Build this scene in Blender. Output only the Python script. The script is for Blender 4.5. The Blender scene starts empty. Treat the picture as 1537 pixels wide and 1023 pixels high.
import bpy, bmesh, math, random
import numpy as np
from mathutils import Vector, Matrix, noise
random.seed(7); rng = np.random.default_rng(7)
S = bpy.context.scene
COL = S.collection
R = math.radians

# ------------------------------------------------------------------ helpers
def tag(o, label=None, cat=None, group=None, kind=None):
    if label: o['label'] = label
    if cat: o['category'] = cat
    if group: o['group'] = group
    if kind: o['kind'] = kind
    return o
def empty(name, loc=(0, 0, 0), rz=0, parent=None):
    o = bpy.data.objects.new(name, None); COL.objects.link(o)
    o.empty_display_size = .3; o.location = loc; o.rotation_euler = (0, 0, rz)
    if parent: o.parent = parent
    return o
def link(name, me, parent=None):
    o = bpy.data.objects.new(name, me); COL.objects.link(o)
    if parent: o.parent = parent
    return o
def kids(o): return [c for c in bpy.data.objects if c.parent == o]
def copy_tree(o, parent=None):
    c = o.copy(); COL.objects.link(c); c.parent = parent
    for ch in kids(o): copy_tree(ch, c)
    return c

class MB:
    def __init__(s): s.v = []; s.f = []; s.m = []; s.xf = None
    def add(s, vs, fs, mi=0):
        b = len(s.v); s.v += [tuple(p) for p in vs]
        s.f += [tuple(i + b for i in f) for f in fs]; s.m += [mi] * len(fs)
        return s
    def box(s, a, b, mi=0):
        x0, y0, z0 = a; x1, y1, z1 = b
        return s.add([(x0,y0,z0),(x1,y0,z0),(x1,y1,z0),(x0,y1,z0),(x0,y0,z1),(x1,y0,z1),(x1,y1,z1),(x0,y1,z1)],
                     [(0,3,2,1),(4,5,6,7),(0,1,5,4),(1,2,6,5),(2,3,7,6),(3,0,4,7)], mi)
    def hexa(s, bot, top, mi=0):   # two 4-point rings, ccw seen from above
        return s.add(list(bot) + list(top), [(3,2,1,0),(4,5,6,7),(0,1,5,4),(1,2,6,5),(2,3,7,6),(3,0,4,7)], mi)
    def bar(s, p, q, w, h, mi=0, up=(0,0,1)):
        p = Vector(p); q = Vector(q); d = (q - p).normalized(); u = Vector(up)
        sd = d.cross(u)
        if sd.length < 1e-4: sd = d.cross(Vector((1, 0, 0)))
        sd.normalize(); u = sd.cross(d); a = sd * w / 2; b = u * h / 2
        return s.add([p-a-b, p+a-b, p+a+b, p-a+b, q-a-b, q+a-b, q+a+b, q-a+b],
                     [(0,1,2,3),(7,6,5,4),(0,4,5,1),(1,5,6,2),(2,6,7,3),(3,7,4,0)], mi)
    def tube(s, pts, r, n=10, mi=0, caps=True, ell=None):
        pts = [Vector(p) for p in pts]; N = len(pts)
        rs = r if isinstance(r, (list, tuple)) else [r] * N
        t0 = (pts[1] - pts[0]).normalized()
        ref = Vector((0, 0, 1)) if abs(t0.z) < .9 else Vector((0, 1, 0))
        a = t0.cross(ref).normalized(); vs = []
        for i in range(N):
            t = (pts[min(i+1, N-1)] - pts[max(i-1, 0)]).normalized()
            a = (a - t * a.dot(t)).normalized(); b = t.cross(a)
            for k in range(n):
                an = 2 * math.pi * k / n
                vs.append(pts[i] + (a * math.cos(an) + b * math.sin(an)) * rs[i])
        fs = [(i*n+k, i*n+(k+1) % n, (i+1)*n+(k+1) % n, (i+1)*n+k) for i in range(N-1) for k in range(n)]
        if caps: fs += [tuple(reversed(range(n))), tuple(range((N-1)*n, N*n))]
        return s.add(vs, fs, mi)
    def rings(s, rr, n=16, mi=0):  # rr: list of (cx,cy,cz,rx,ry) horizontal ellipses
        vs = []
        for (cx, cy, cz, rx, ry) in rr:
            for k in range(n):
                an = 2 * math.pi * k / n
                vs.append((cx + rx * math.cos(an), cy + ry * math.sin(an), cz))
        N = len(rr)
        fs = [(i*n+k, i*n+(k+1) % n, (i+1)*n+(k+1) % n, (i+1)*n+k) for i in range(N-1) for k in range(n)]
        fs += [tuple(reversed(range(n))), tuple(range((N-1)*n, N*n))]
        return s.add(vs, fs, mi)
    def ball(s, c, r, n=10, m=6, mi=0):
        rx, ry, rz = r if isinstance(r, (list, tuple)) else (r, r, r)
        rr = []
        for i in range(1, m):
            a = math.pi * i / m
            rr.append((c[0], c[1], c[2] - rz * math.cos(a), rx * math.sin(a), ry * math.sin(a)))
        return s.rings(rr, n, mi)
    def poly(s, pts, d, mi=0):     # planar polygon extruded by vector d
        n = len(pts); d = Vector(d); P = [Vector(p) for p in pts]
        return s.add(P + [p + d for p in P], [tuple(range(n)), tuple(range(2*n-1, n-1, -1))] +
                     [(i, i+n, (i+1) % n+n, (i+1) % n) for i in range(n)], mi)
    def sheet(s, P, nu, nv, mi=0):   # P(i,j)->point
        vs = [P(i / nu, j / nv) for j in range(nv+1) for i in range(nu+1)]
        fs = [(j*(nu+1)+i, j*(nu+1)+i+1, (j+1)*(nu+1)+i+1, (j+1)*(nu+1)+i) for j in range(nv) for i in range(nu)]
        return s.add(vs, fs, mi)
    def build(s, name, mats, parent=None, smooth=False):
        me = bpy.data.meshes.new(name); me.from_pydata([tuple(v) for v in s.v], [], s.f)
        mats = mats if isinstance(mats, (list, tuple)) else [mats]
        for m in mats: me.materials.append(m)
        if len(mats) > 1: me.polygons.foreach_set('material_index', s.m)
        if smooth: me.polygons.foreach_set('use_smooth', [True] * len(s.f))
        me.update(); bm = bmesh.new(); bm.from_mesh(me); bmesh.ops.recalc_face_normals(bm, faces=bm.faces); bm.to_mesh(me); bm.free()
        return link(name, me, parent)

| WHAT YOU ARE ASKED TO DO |
Reproduce the complete set of lines precisely as supplied.

| ANSWER FOR THIS EXERCISE |
Build this scene in Blender. Output only the Python script. The script is for Blender 4.5. The Blender scene starts empty. Treat the picture as 1537 pixels wide and 1023 pixels high.
import bpy, bmesh, math, random
import numpy as np
from mathutils import Vector, Matrix, noise
random.seed(7); rng = np.random.default_rng(7)
S = bpy.context.scene
COL = S.collection
R = math.radians

# ------------------------------------------------------------------ helpers
def tag(o, label=None, cat=None, group=None, kind=None):
    if label: o['label'] = label
    if cat: o['category'] = cat
    if group: o['group'] = group
    if kind: o['kind'] = kind
    return o
def empty(name, loc=(0, 0, 0), rz=0, parent=None):
    o = bpy.data.objects.new(name, None); COL.objects.link(o)
    o.empty_display_size = .3; o.location = loc; o.rotation_euler = (0, 0, rz)
    if parent: o.parent = parent
    return o
def link(name, me, parent=None):
    o = bpy.data.objects.new(name, me); COL.objects.link(o)
    if parent: o.parent = parent
    return o
def kids(o): return [c for c in bpy.data.objects if c.parent == o]
def copy_tree(o, parent=None):
    c = o.copy(); COL.objects.link(c); c.parent = parent
    for ch in kids(o): copy_tree(ch, c)
    return c

class MB:
    def __init__(s): s.v = []; s.f = []; s.m = []; s.xf = None
    def add(s, vs, fs, mi=0):
        b = len(s.v); s.v += [tuple(p) for p in vs]
        s.f += [tuple(i + b for i in f) for f in fs]; s.m += [mi] * len(fs)
        return s
    def box(s, a, b, mi=0):
        x0, y0, z0 = a; x1, y1, z1 = b
        return s.add([(x0,y0,z0),(x1,y0,z0),(x1,y1,z0),(x0,y1,z0),(x0,y0,z1),(x1,y0,z1),(x1,y1,z1),(x0,y1,z1)],
                     [(0,3,2,1),(4,5,6,7),(0,1,5,4),(1,2,6,5),(2,3,7,6),(3,0,4,7)], mi)
    def hexa(s, bot, top, mi=0):   # two 4-point rings, ccw seen from above
        return s.add(list(bot) + list(top), [(3,2,1,0),(4,5,6,7),(0,1,5,4),(1,2,6,5),(2,3,7,6),(3,0,4,7)], mi)
    def bar(s, p, q, w, h, mi=0, up=(0,0,1)):
        p = Vector(p); q = Vector(q); d = (q - p).normalized(); u = Vector(up)
        sd = d.cross(u)
        if sd.length < 1e-4: sd = d.cross(Vector((1, 0, 0)))
        sd.normalize(); u = sd.cross(d); a = sd * w / 2; b = u * h / 2
        return s.add([p-a-b, p+a-b, p+a+b, p-a+b, q-a-b, q+a-b, q+a+b, q-a+b],
                     [(0,1,2,3),(7,6,5,4),(0,4,5,1),(1,5,6,2),(2,6,7,3),(3,7,4,0)], mi)
    def tube(s, pts, r, n=10, mi=0, caps=True, ell=None):
        pts = [Vector(p) for p in pts]; N = len(pts)
        rs = r if isinstance(r, (list, tuple)) else [r] * N
        t0 = (pts[1] - pts[0]).normalized()
        ref = Vector((0, 0, 1)) if abs(t0.z) < .9 else Vector((0, 1, 0))
        a = t0.cross(ref).normalized(); vs = []
        for i in range(N):
            t = (pts[min(i+1, N-1)] - pts[max(i-1, 0)]).normalized()
            a = (a - t * a.dot(t)).normalized(); b = t.cross(a)
            for k in range(n):
                an = 2 * math.pi * k / n
                vs.append(pts[i] + (a * math.cos(an) + b * math.sin(an)) * rs[i])
        fs = [(i*n+k, i*n+(k+1) % n, (i+1)*n+(k+1) % n, (i+1)*n+k) for i in range(N-1) for k in range(n)]
        if caps: fs += [tuple(reversed(range(n))), tuple(range((N-1)*n, N*n))]
        return s.add(vs, fs, mi)
    def rings(s, rr, n=16, mi=0):  # rr: list of (cx,cy,cz,rx,ry) horizontal ellipses
        vs = []
        for (cx, cy, cz, rx, ry) in rr:
            for k in range(n):
                an = 2 * math.pi * k / n
                vs.append((cx + rx * math.cos(an), cy + ry * math.sin(an), cz))
        N = len(rr)
        fs = [(i*n+k, i*n+(k+1) % n, (i+1)*n+(k+1) % n, (i+1)*n+k) for i in range(N-1) for k in range(n)]
        fs += [tuple(reversed(range(n))), tuple(range((N-1)*n, N*n))]
        return s.add(vs, fs, mi)
    def ball(s, c, r, n=10, m=6, mi=0):
        rx, ry, rz = r if isinstance(r, (list, tuple)) else (r, r, r)
        rr = []
        for i in range(1, m):
            a = math.pi * i / m
            rr.append((c[0], c[1], c[2] - rz * math.cos(a), rx * math.sin(a), ry * math.sin(a)))
        return s.rings(rr, n, mi)
    def poly(s, pts, d, mi=0):     # planar polygon extruded by vector d
        n = len(pts); d = Vector(d); P = [Vector(p) for p in pts]
        return s.add(P + [p + d for p in P], [tuple(range(n)), tuple(range(2*n-1, n-1, -1))] +
                     [(i, i+n, (i+1) % n+n, (i+1) % n) for i in range(n)], mi)
    def sheet(s, P, nu, nv, mi=0):   # P(i,j)->point
        vs = [P(i / nu, j / nv) for j in range(nv+1) for i in range(nu+1)]
        fs = [(j*(nu+1)+i, j*(nu+1)+i+1, (j+1)*(nu+1)+i+1, (j+1)*(nu+1)+i) for j in range(nv) for i in range(nu)]
        return s.add(vs, fs, mi)
    def build(s, name, mats, parent=None, smooth=False):
        me = bpy.data.meshes.new(name); me.from_pydata([tuple(v) for v in s.v], [], s.f)
        mats = mats if isinstance(mats, (list, tuple)) else [mats]
        for m in mats: me.materials.append(m)
        if len(mats) > 1: me.polygons.foreach_set('material_index', s.m)
        if smooth: me.polygons.foreach_set('use_smooth', [True] * len(s.f))
        me.update(); bm = bmesh.new(); bm.from_mesh(me); bmesh.ops.recalc_face_normals(bm, faces=bm.faces); bm.to_mesh(me); bm.free()
        return link(name, me, parent)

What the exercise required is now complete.